Gift Tax- Stamp Duty- Madras High Court - taxscan

A two-judge bench of the Madras High Court has held that the guideline value for the purpose of the valuation of stamp duty and registration can be taken as the basis for the purpose of determining the value of the gift as against the value as per Schedule II of Gift Tax Act.

The assessee is an individual. The department framed an assessment under the Act for the assessment year 1991-92 on the ground that the taxable gift exceeding Rs.12 lakhs has escaped assessment in connection with a sale of the immovable property. The Assessing Officer noted that the price quoted in the sale deed was not true or in other words, the property was disposed of for an inadequate consideration falling within the mischief of Section 4 of the Act. Accordingly, the assessment was completed on 31.03.1995 demanding a total amount of Rs.6,92,220/- as a gift tax and thereafter, by order dated 13.08.1996 imposed a penalty of Rs.50,000/-.

On appeal, the Tribunal upheld the order of the Assessing Officer. Aggrieved by the order, the assessee approached the High Court for relief.

While upholding the order of the Tribunal, Justice T N Sivagnanam and Justice Sathi Kumar Sukumara Kurup noted that the assessee sought to rely on those documents to show that the guideline value was always been high and the market value of the property was low.

The Court held that “in any event, we are not on the valuation but we are here on the conduct of the assessee as to how he understood the concept of valuation and we are clear that the assessee was clear in his mind as to how the valuation is required to be done. Therefore, to state at this juncture that the valuation has not been done in terms of Schedule II of the Gift Tax Act is an argument that is stated to be rejected. That apart, when we examine the submissions made by the assessee before the CGT(A), an alternate submission was made stating that on and after 01.04.1987 after sub-section (2) was inserted in Section 3 of the Act, the tax can be at the rate of 30% on the value of all taxable gifts and the Assessing Officer erroneously adopted the Schedule of rates given in Schedule I to the Act.”

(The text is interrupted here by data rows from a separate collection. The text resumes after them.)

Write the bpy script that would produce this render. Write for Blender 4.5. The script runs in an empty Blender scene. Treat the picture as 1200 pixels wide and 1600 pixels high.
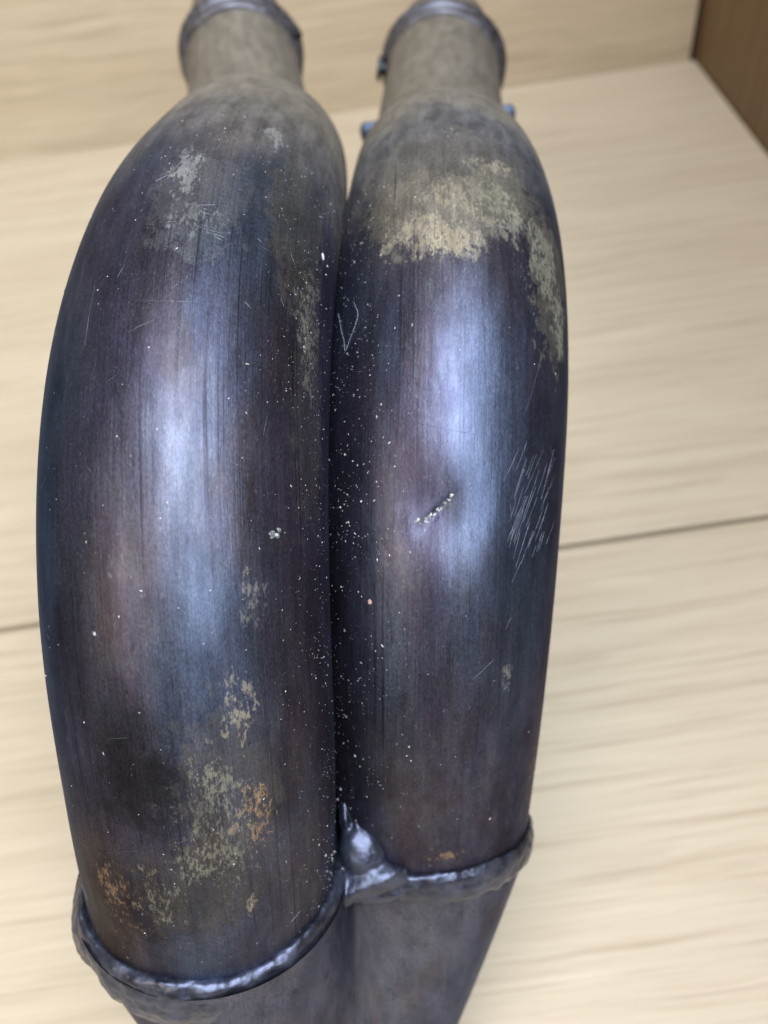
import bpy, bmesh, math, random
import numpy as np
from mathutils import Matrix, Vector, noise as mnoise

# ------------------------------------------------------------------ camera, world, lights, exposure
S = bpy.context.scene
C = S.collection
H = 0.30                                     # camera height above the boards, metres
pit, rol = math.radians(50), math.radians(8.4)
F = Vector((0, math.cos(pit), -math.sin(pit)))
r0, u0 = Vector((1, 0, 0)), Vector((0, math.sin(pit), math.cos(pit)))
RR_ = math.cos(rol) * r0 - math.sin(rol) * u0
UU_ = math.sin(rol) * r0 + math.cos(rol) * u0
cd = bpy.data.cameras.new('camera')
cam = bpy.data.objects.new('camera', cd)
C.objects.link(cam)
M = Matrix.Identity(4)
for i in range(3):
    M[i][0], M[i][1], M[i][2] = RR_[i], UU_[i], -F[i]
M.translation = Vector((0, 0, H))
cam.matrix_world = M
cd.sensor_fit = 'VERTICAL'
cd.sensor_height = 24
cd.lens = 21.0
cd.clip_start, cd.clip_end = 0.005, 50
cd.dof.use_dof = True
cd.dof.focus_distance = 0.149
cd.dof.aperture_fstop = 10.5
S.camera = cam

w = bpy.data.worlds.new('World')
S.world = w
w.use_nodes = True
bg = w.node_tree.nodes['Background']
bg.inputs[0].default_value = (0.80, 0.86, 1.0, 1)
bg.inputs[1].default_value = 0.10

def area(name, loc, target, sx, sy, power, col):
    l = bpy.data.lights.new(name, 'AREA')
    l.shape = 'RECTANGLE'
    l.size, l.size_y = sx, sy
    l.energy = power
    l.color = col
    o = bpy.data.objects.new(name, l)
    C.objects.link(o)
    o.location = loc
    o.rotation_euler = (Vector(target) - Vector(loc)).to_track_quat('-Z', 'Y').to_euler()
    return o
area('window_light', (0.36, -0.36, 1.25), (0.02, 0.15, 0.1), 0.78, 1.75, 60.0, (0.81, 0.895, 1.0))
area('room_light', (-1.0, -0.9, 1.2), (0.0, 0.5, 0.1), 0.8, 0.8, 15.0, (1.0, 0.84, 0.62))

S.view_settings.view_transform = 'Standard'
S.view_settings.look = 'None'
S.view_settings.exposure = 0.0
S.view_settings.gamma = 1.0
S.view_settings.use_curve_mapping = False

# ------------------------------------------------------------------ helpers
def tag(o, label=None, cat=None, group=None, kind=None):
    for k, v in (('label', label), ('category', cat), ('group', group), ('kind', kind)):
        if v:
            o[k] = v
    return o

def link(name, me, mat, parent=None, smooth=True):
    o = bpy.data.objects.new(name, me)
    C.objects.link(o)
    if mat:
        me.materials.append(mat)
    if parent:
        o.parent = parent
    if smooth:
        me.polygons.foreach_set('use_smooth', [True] * len(me.polygons))
    return o

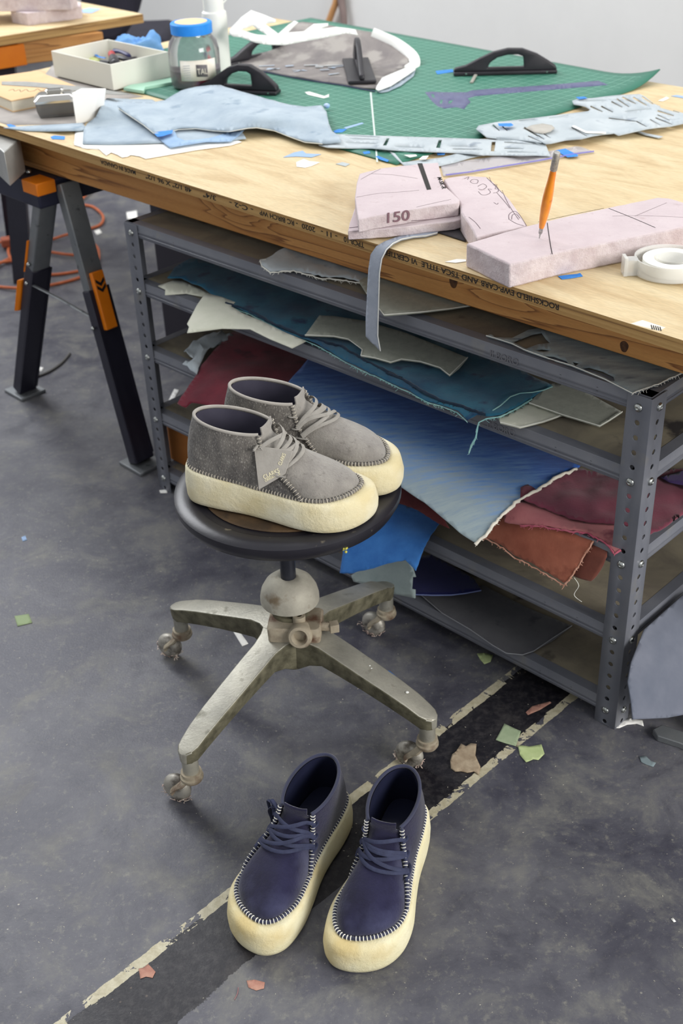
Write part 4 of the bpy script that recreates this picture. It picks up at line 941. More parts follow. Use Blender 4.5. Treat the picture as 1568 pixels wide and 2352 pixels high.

“Thus the valuation of the property was done in terms of the provisions of the Gift Tax Act and in the process of doing such evaluation, the Assessing Officer relied upon the registered sale deeds and the stamp duty which was paid on such instruments though the apparent sale consideration reflected in those documents were less. In any event, this being a question of fact, the burden was on the assessee to prove that what he received was only Rs.3 lakhs from the purchaser/partnership firm and not Rs.15,34,500/-. This aspect of the matter having not been established by the assessee, we find that the Tribunal rightly affirmed the orders passed by the authorities below. So far as the appeal with regard to the penalty is concerned, we find that adequate relief has been granted to the assessee by the Tribunal and we find that there is nothing to interfere with such order,” the Court said.